Commenting on the result, The Managing Director/CEO of Africa Prudential, Mr. Obong Idiong, had this to say; “This quarter is one of the promises delivered. Last quarter, we declared our commitment to improving our future performance by implementing various strategic initiatives aimed at enhancing our various Strategic Business Units (SBUs) for optimal value creation to our clients. During the quarter, we commenced our digital transformation process to transform customer experience across our various businesses. In our Digital Technology SBU, we are strategically positioning ourselves to continuously deliver a best-in-class experience to our clients through our array of innovative products offerings. This initiative no doubt has started trickling down into our numbers as we achieved a resounding 16,035% growth in income from our digital technology business during the period under review with the bulk of it coming in, in Q2 2019. The coming quarters would see us unveil two new innovative products in the digital technology space to deliver great value to our clients both within and outside the capital market space. These products have been carefully researched and crafted to bring solutions to individuals and businesses. We expect an even better performance going forward. We would continue to explore the numerous opportunities in the digital technology space while further deepening our play in the registrars business”.

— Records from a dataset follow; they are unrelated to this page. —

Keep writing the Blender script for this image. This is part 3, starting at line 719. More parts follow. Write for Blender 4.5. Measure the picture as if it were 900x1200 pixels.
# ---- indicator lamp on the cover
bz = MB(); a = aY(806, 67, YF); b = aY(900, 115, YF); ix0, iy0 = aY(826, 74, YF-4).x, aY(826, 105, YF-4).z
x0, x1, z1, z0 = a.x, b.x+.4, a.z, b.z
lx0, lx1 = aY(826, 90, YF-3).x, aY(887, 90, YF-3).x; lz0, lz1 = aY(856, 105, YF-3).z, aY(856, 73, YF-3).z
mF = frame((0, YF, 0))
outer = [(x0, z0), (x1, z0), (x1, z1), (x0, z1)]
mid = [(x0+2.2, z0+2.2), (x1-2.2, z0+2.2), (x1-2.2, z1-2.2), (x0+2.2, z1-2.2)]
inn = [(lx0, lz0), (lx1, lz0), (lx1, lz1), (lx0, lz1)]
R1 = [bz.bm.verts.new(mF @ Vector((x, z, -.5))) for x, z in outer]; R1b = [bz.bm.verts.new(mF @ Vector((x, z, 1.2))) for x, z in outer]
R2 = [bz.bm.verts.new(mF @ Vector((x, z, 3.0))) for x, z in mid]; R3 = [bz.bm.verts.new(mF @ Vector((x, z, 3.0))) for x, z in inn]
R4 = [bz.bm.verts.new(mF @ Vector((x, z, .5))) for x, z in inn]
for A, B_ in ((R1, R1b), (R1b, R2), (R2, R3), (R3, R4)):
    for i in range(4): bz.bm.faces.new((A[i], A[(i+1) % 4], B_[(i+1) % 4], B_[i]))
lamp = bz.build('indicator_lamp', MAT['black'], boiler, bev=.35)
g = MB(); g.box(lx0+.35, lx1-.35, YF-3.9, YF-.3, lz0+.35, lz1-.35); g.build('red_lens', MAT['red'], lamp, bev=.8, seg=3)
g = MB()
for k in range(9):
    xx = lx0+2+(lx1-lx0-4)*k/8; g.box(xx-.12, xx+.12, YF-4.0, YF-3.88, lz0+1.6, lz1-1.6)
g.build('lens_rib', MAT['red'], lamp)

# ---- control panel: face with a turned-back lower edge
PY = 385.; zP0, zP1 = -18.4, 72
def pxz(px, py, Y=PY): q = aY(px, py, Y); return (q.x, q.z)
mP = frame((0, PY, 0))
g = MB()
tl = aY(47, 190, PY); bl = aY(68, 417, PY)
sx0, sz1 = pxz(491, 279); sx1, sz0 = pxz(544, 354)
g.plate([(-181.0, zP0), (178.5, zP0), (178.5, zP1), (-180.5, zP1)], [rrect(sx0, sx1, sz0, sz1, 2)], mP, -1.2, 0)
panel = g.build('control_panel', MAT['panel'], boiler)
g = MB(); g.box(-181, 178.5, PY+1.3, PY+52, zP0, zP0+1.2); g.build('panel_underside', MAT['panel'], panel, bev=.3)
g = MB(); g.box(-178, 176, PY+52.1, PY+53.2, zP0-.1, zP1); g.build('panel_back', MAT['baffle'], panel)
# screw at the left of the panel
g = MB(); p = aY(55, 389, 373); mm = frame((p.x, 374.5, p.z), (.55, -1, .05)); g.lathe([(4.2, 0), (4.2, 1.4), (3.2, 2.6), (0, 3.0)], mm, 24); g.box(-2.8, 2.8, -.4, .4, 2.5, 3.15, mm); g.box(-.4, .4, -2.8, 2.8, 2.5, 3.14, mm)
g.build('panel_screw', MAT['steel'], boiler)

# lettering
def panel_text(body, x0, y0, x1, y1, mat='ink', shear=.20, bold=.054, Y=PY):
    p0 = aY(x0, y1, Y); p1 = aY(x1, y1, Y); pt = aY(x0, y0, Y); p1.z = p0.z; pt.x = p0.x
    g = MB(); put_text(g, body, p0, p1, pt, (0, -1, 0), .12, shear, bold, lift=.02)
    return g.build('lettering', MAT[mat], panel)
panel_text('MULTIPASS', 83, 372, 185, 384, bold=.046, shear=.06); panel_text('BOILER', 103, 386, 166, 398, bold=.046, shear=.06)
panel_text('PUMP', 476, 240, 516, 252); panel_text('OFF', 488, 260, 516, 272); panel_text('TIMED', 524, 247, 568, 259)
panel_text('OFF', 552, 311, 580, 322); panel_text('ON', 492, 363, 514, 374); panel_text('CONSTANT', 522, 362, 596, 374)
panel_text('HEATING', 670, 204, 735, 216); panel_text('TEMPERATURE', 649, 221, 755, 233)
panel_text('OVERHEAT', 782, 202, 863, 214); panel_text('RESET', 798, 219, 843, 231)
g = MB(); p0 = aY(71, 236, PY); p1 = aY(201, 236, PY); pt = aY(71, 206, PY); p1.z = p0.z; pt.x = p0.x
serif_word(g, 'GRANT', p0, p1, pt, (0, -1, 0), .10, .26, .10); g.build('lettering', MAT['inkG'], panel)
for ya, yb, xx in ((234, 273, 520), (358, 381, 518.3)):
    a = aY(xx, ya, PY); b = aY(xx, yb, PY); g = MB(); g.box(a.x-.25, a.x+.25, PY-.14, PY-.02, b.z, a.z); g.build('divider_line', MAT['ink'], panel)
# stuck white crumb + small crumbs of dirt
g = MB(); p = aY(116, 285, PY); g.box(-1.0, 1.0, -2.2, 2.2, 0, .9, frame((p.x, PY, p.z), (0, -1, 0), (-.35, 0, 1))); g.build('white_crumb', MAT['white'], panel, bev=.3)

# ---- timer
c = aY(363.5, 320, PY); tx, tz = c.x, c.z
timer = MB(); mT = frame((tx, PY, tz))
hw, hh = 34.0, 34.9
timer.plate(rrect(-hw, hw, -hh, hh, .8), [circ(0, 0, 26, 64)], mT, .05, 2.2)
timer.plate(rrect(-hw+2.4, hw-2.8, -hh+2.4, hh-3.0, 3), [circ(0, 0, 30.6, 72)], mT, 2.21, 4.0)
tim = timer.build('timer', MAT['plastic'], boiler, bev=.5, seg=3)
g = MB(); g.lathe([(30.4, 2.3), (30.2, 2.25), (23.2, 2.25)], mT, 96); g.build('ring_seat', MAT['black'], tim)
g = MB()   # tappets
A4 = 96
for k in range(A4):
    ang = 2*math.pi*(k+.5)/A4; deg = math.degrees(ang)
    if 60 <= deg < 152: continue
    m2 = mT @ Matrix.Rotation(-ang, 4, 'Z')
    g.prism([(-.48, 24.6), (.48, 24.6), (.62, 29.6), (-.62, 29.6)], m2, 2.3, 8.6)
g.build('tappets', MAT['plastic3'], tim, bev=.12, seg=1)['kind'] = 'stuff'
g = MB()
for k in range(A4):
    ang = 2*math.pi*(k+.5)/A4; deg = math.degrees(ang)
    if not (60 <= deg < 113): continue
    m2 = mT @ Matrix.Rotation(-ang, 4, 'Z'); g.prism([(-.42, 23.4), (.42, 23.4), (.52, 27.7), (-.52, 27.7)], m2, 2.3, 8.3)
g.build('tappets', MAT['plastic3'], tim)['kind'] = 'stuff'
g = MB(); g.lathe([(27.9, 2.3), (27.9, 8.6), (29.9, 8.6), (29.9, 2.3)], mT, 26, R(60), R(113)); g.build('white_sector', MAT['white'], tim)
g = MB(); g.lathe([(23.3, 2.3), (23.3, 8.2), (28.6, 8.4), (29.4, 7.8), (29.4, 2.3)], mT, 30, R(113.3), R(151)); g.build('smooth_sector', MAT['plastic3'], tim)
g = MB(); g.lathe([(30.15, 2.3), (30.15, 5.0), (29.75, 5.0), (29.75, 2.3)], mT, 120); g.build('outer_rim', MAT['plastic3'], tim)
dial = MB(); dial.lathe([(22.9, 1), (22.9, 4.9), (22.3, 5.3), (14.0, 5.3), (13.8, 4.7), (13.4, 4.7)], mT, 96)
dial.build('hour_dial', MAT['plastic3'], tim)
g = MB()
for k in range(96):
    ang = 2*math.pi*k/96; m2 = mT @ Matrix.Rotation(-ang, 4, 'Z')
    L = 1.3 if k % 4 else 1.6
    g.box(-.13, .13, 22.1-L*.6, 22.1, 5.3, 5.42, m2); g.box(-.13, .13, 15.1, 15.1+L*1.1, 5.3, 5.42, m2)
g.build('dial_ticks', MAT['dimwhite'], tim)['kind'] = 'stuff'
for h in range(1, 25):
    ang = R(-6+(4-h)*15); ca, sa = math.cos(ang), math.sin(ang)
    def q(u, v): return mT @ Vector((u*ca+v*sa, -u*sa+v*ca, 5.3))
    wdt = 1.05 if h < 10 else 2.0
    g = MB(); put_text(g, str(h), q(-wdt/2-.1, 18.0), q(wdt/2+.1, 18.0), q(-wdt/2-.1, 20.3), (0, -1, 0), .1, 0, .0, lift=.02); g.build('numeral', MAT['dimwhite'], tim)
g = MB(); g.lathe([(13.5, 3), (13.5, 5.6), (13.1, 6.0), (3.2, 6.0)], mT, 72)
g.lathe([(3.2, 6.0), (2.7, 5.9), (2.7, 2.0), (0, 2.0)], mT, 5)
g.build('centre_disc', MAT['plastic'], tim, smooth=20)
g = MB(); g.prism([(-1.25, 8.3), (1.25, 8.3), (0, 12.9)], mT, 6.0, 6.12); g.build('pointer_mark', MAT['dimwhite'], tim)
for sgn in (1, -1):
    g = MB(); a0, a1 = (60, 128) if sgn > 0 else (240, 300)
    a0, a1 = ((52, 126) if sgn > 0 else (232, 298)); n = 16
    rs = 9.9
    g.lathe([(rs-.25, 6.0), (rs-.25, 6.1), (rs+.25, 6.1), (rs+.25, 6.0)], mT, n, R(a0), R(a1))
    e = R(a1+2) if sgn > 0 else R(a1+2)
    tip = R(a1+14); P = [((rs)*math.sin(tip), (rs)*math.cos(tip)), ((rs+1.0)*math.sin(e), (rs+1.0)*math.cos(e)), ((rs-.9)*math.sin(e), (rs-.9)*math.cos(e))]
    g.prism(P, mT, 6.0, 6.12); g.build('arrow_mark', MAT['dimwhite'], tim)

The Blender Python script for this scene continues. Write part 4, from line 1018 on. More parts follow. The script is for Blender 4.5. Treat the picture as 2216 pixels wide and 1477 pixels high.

Comparing HY 2019 to HY 2018, we observed the following key items of note:

  • Revenue from contracts with customers: During the period under review, Revenue from contracts with customers ramped up 47% year-on-year on the back of a 95% increase in retainership fees, as well as increases experienced in revenue from register maintenance (17%) and the considerable appreciation of the income from our Digital Technology (16,035%) operations.
  • Profit before Taxation: PBT as at HY 2019 increased by 6% as against that of HY 2018 due to a 76% year-on-year reduction in Finance Cost, as a result, our borrowing which was paid down in Q1 2019.
  • Returns on Average Assets: A year-on-year analysis of this showed that we were able to effectively utilize our assets to generate more returns compared to HY 2018 where we saw the metric print at 8% against the 10% recorded in HY 2019.
  • Interest Income: Within the review period, interest income was dragged down 28% as a result of the loan pays off and decline in interest on T-bills and bonds, which was due to the fall in the interest rate on T-bills and government bonds.

Mr. Obong Idiong MD/CEO further reiterated that; “While the global economic landscape is faced with the impacts of the escalating trade wars, and domestic business activities slowly picking up pace after the general elections in Q1 2019, we are focused on creating optimal value to our clients and other stakeholders”. ‘

Notice of HY 2019 Analyst Parley and Product launch: Sequel to the release of our HY 2019 result, we would be hosting an Analyst Parley event for all our stakeholders and Analysts, Further information would be circulated to all in due course.